AIM: Pictures in the data below are not part of the copy; transcribe everything else exactly.

DATA SECTION:
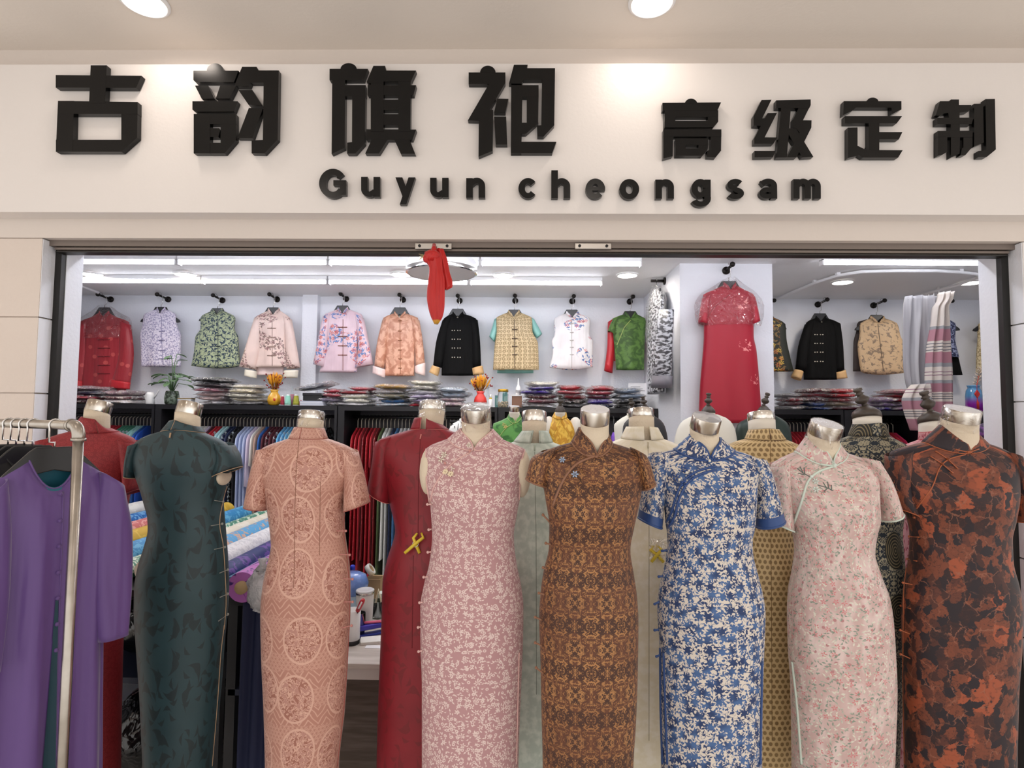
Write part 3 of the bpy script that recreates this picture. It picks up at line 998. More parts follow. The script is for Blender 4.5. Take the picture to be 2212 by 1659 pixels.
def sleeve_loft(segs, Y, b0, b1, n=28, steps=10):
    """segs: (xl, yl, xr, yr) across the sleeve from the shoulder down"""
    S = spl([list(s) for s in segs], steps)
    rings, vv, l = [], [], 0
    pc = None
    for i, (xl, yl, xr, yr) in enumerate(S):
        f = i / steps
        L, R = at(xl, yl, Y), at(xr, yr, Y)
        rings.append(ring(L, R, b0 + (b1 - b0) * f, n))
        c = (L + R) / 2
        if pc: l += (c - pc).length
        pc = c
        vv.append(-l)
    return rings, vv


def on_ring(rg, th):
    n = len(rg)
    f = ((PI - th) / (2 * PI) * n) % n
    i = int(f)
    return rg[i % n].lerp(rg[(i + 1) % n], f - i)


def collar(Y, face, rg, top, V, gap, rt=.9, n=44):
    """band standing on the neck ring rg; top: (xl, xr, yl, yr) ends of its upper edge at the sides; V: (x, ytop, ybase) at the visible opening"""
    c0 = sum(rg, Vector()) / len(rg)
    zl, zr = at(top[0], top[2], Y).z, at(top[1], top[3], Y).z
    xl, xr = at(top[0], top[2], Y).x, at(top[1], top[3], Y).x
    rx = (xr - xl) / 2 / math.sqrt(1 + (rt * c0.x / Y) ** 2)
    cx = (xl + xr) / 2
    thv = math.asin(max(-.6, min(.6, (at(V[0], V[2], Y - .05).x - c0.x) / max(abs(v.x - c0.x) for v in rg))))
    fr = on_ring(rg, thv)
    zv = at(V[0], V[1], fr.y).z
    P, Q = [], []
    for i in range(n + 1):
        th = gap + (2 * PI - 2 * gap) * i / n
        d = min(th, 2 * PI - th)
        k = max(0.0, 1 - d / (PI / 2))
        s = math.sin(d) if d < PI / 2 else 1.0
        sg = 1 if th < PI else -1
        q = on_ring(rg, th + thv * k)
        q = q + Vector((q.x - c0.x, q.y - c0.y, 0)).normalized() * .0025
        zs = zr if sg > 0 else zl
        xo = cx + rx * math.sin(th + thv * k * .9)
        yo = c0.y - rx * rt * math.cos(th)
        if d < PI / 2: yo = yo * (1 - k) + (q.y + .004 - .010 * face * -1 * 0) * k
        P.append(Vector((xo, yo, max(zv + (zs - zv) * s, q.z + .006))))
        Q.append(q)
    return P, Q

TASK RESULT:
Write part 3 of the bpy script that recreates this picture. It picks up at line 998. More parts follow. The script is for Blender 4.5. Take the picture to be 2212 by 1659 pixels.
def sleeve_loft(segs, Y, b0, b1, n=28, steps=10):
    """segs: (xl, yl, xr, yr) across the sleeve from the shoulder down"""
    S = spl([list(s) for s in segs], steps)
    rings, vv, l = [], [], 0
    pc = None
    for i, (xl, yl, xr, yr) in enumerate(S):
        f = i / steps
        L, R = at(xl, yl, Y), at(xr, yr, Y)
        rings.append(ring(L, R, b0 + (b1 - b0) * f, n))
        c = (L + R) / 2
        if pc: l += (c - pc).length
        pc = c
        vv.append(-l)
    return rings, vv


def on_ring(rg, th):
    n = len(rg)
    f = ((PI - th) / (2 * PI) * n) % n
    i = int(f)
    return rg[i % n].lerp(rg[(i + 1) % n], f - i)


def collar(Y, face, rg, top, V, gap, rt=.9, n=44):
    """band standing on the neck ring rg; top: (xl, xr, yl, yr) ends of its upper edge at the sides; V: (x, ytop, ybase) at the visible opening"""
    c0 = sum(rg, Vector()) / len(rg)
    zl, zr = at(top[0], top[2], Y).z, at(top[1], top[3], Y).z
    xl, xr = at(top[0], top[2], Y).x, at(top[1], top[3], Y).x
    rx = (xr - xl) / 2 / math.sqrt(1 + (rt * c0.x / Y) ** 2)
    cx = (xl + xr) / 2
    thv = math.asin(max(-.6, min(.6, (at(V[0], V[2], Y - .05).x - c0.x) / max(abs(v.x - c0.x) for v in rg))))
    fr = on_ring(rg, thv)
    zv = at(V[0], V[1], fr.y).z
    P, Q = [], []
    for i in range(n + 1):
        th = gap + (2 * PI - 2 * gap) * i / n
        d = min(th, 2 * PI - th)
        k = max(0.0, 1 - d / (PI / 2))
        s = math.sin(d) if d < PI / 2 else 1.0
        sg = 1 if th < PI else -1
        q = on_ring(rg, th + thv * k)
        q = q + Vector((q.x - c0.x, q.y - c0.y, 0)).normalized() * .0025
        zs = zr if sg > 0 else zl
        xo = cx + rx * math.sin(th + thv * k * .9)
        yo = c0.y - rx * rt * math.cos(th)
        if d < PI / 2: yo = yo * (1 - k) + (q.y + .004 - .010 * face * -1 * 0) * k
        P.append(Vector((xo, yo, max(zv + (zs - zv) * s, q.z + .006))))
        Q.append(q)
    return P, Q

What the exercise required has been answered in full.